1.祭司自身のための購い
・7日間の任職式が終わり、8日目にアロンは祭司としての務めを始める。
―レビ記9:1-2「八日目に、モーセはアロンとその子ら、およびイスラエルの長老たちを呼び集め、アロンに言った。無傷の若い雄牛を贖罪の献げ物として、また同じく無傷の雄羊を焼き尽くす献げ物として、主の御前に引いて来なさい。」
・アロンが最初に行うように命じられたのは、自身の罪を購うために、いけにえを捧げることだった。
―レビ記9:7-8「モーセはアロンに言った。祭壇に進み出て、あなたの贖罪の献げ物と焼き尽くす献げ物とをささげて、あなたと民の罪を贖う儀式を行い、また民の献げ物をささげて、彼らの罪を贖う儀式を行いなさい。・・・アロンは祭壇に進み出て、自分の贖罪の献げ物として若い雄牛を屠った。」
・祭司自身がまず贖罪をささげる。大祭司でさえ、自身のための贖罪を必要とした。弱さを身に負う人間が祭司として立てられるためである。イエスも祭司として立てられるために、苦しみを負われた。
―ヘブル5:2-3「大祭司は、自分自身も弱さを身にまとっているので、無知な人、迷っている人を思いやることができるのです。また、その弱さのゆえに、民のためだけでなく、自分自身のためにも、罪の贖いのために供え物を献げねばなりません。」
・人を祭司にするもの、それは自分の罪のために流す涙である。人は悔い改めの涙を流した分だけ、他者のために祈ることが出来る。
―ガラテヤ6:1-2「兄弟たち、万一だれかが不注意にも何かの罪に陥ったなら、“霊”に導かれて生きているあなたがたは、そういう人を柔和な心で正しい道に立ち帰らせなさい。あなた自身も誘惑されないように、自分に気をつけなさい。互いに重荷を担いなさい。そのようにしてこそ、キリストの律法を全うすることになるのです。」
・自分自身が罪を犯す弱い存在であることを知るから、他者の弱さを憐れむことが出来る。弱さの中にこそ、祭司職は立てられる。
―ユダ1:22-23「疑いを抱いている人たちを憐れみなさい。ほかの人たちを火の中から引き出して助けなさい。また、ほかの人たちを用心しながら憐れみなさい。肉によって汚れてしまった彼らの下着さえも忌み嫌いなさい。」
2.民のための購い
・自身のための購いを済ました後で、民のための購いの儀式が為される。
―レビ記9:15「その後、アロンは民の献げ物をささげた。すなわち民の贖罪の献げ物として雄山羊を取って屠り、さきに自分のためにしたと同じように、贖罪の儀式を行った。」
・いけにえが捧げられた後、アロンは手を上げて民を祝福した。その言葉は民数記に記されている。
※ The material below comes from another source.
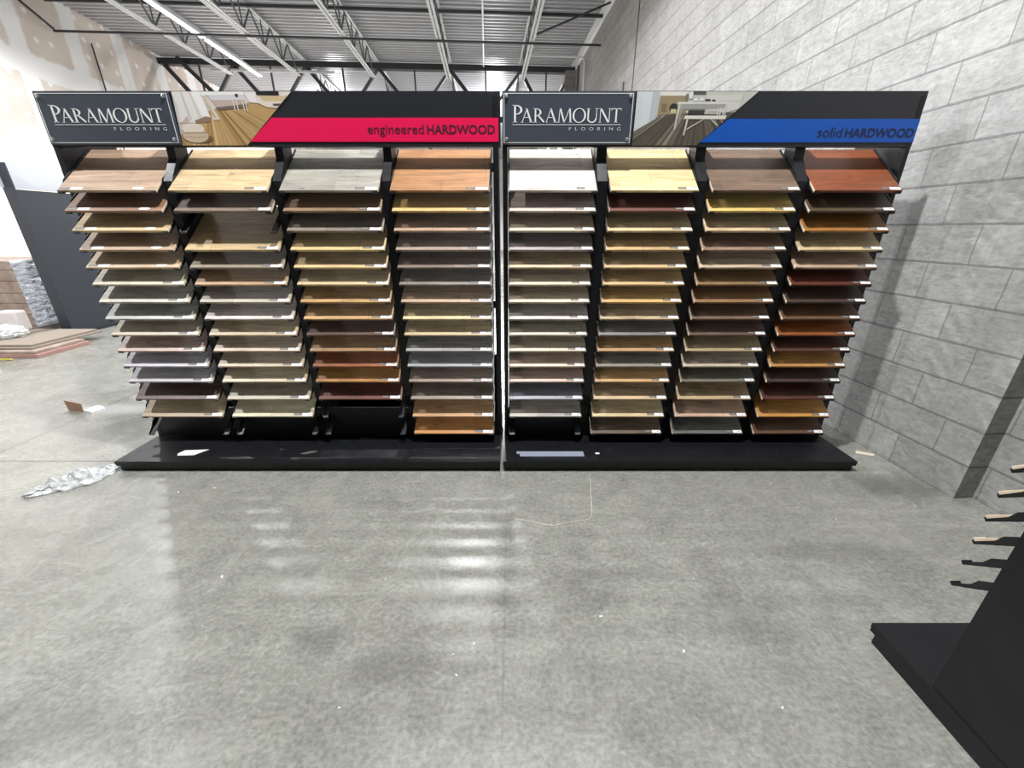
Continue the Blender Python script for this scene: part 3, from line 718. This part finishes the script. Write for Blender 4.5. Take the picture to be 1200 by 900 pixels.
COLS = [
 [((190,156,126),'tan oak'),((168,122,92),'reddish tan'),((226,190,132),'honey'),((208,170,132),'light tan'),((220,184,140),'light honey'),((210,200,168),'cream'),((206,200,180),'pale cream'),((188,188,176),'pale grey'),((196,182,156),'greige'),((214,180,166),'pinkish white'),((190,186,194),'lilac grey'),((194,190,194),'silver grey'),((112,86,78),'dark brown'),((204,180,144),'light sand')],
 [((222,190,142),'wheat'),((142,120,102),'grey brown'),None,((218,184,130),'two-tone honey'),((160,142,116),'olive grey'),((208,166,120),'golden tan'),((202,190,170),'pale taupe'),((226,212,202),'near white'),((228,200,158),'pale honey'),((226,198,168),'pale peach'),((228,204,170),'light cream'),((228,206,168),'soft cream'),((206,196,170),'pale greige'),((224,214,174),'pale straw')],
 [((172,168,156),'weathered grey'),((164,130,98),'warm brown'),((148,134,120),'ash brown'),((230,198,134),'light honey'),((234,200,140),'bright honey'),((226,200,154),'pale beige'),((214,168,106),'golden oak'),((216,170,112),'amber'),((110,80,68),'dark umber'),((192,146,98),'medium oak'),((178,100,58),'russet'),((208,144,70),'golden orange two-tone'),((128,76,62),'mahogany red')],
 [((190,134,86),'butterscotch'),((228,184,112),'yellow gold'),((196,158,128),'rosy tan'),((182,158,140),'taupe two-tone'),((140,118,102),'dusty brown'),((152,142,130),'smoky grey'),((208,174,142),'blush beige'),((232,208,156),'pale gold'),((236,208,156),'pale honey plank'),((166,164,158),'stone grey'),((172,174,174),'cool grey'),((178,152,138),'mottled grey brown'),((176,160,142),'grey taupe'),((218,166,112),'light copper'),((232,156,82),'bright orange')],
 [((236,220,206),'whitewashed'),((212,190,176),'pinkish cream'),((230,206,172),'knotty cream'),((176,162,158),'mauve grey'),((224,194,152),'pale honey'),((226,204,170),'vanilla'),((228,204,170),'light cream'),((222,212,200),'off white'),((196,184,160),'pale greige'),((220,200,168),'light sand'),((228,196,172),'pale peach'),((222,188,166),'blush'),((170,172,184),'bluish grey'),((196,186,172),'ash grey'),((204,166,138),'rosy tan')][:14],
 [((244,212,152),'knotty maple'),((122,72,58),'dark cherry'),((230,200,148),'pale gold'),((224,182,122),'golden'),((226,190,136),'light honey'),((228,188,128),'warm honey'),((232,184,108),'bright gold'),((228,196,150),'pale beige'),((140,138,132),'slate grey'),((214,164,108),'caramel'),((160,152,136),'grey and sand two-tone'),((226,176,112),'apricot'),((230,196,150),'soft honey'),((238,210,156),'light straw'),((124,104,82),'dark olive brown')],
 [((132,106,86),'walnut brown'),((238,200,108),'yellow honey'),((228,196,150),'pale honey'),((170,136,112),'rosy brown'),((222,196,160),'cream'),((158,122,80),'olive tan'),((160,118,76),'medium tan'),((124,96,76),'cocoa brown'),((112,88,74),'espresso brown'),((186,164,122),'speckled khaki'),((214,196,168),'ivory'),((128,120,104),'grey olive'),((220,188,140),'light gold'),((226,184,152),'salmon pink'),((116,116,110),'charcoal grey'),((140,96,68),'chestnut')][:15],
 [((154,80,44),'rustic red brown'),((96,78,58),'dark olive'),((186,122,52),'orange gold'),((224,196,144),'pale cream'),((200,168,136),'light taupe'),((108,50,34),'deep red'),((82,64,52),'near black brown'),((122,84,54),'walnut'),((164,88,34),'burnt orange'),((92,54,40),'dark chocolate'),((212,150,76),'golden amber'),((84,62,52),'espresso'),((98,52,38),'cherry brown'),((224,158,72),'bright amber'),((108,74,54),'coffee brown')],
]
ORD = ['first', 'second', 'third', 'fourth']
for ci, col in enumerate(COLS):
    solid = ci >= 4
    wd = RW if solid else LW
    x = (-0.0136 + 0.5415 * (ci - 4)) if solid else (-2.423 + 0.591 * ci)
    cnt = 0
    for ri, e in enumerate(col):
        if e is None: continue
        rgb, nm = e
        label = '%s sample board, %s, %s column under the %s header' % (nm, NUM[cnt] + ' from top' if cnt else 'topmost', ORD[ci % 4], 'blue' if solid else 'pink')
        sample(x, YF, SLOTS[ri], wd, rgb, label, 'sample boards on the %s rack' % ('solid hardwood' if solid else 'engineered hardwood'), 'left' if (ci == 0 and ri < 5) else 'right')
        cnt += 1

# ------------------------------------------------------------------ third rack at lower right, seen from its end
S3 = [0.41, 0.494, 0.572, 0.654, 0.736, 0.818, 0.90, 0.985, 1.07]
third = rack('black display rack at lower right corner seen from its end panel', (2.505, 0.925, 0), PI, 1.185, [0.045, 0.62], LW, slots=S3, deck_front=-0.11, depth=0.55)
for k, z in enumerate(S3[2:7]):
    # the column next to the visible end panel; fronts face the big racks
    sample(2.505 - 0.62, 0.925, z, LW, (206, 196, 170) if k % 2 == 0 else (198, 190, 168), 'pale beige wood sample board on the corner rack, %s from the bottom' % ['lowest' , 'second', 'third', 'fourth', 'fifth'][k] if k else 'pale beige wood sample board on the corner rack, the lowest one',
           'sample boards on the corner rack', rotz=PI)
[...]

―民数記6:24-26「主があなたを祝福し、あなたを守られるように。主が御顔を向けてあなたを照らし、あなたに恵みを与えられるように。主が御顔をあなたに向けて、あなたに平安を賜るように。」
・儀式が終わると、炎が出て献げ物を焼き尽した。主が彼らの献げ物を受け容れられたからだ。
―レビ記9:23-24「モーセとアロンは臨在の幕屋に入った。彼らが出て来て民を祝福すると、主の栄光が民全員に現れた。そのとき主の御前から炎が出て、祭壇の上の焼き尽くす献げ物と脂肪とをなめ尽くした。これを見た民全員は喜びの声をあげ、ひれ伏した。」
・私たちが毎日の生活を礼拝として生きる時、そこに主の現臨があり、神の業が現れる。弟子たちは盲目の人を見て、彼を罪人だとして通り過ぎようとした。しかし、イエスはこの人のために自分は派遣されたと思われた。
―ヨハネ9:1-3「イエスは通りすがりに、生まれつき目の見えない人を見かけられた。弟子たちがイエスに尋ねた。『ラビ、この人が生まれつき目が見えないのは、だれが罪を犯したからですか。本人ですか。それとも、両親ですか』。イエスはお答えになった。『本人が罪を犯したからでも、両親が罪を犯したからでもない。神の業がこの人に現れるためである』。」
・イエスがこの人をいやされると、この人はイエスの前にひれ伏した。主の現臨を目の前に見たからだ。礼拝とは自分達の全てを献げて、主の現臨を仰ぐ時だ。私たちも主の前にひれ伏す厳粛性を持って礼拝に臨みたい。
―ヨハネ9:37-38「イエスは言われた。『あなたは、もうその人を見ている。あなたと話しているのが、その人だ。』彼が『主よ、信じます』と言って、ひざまずいた。」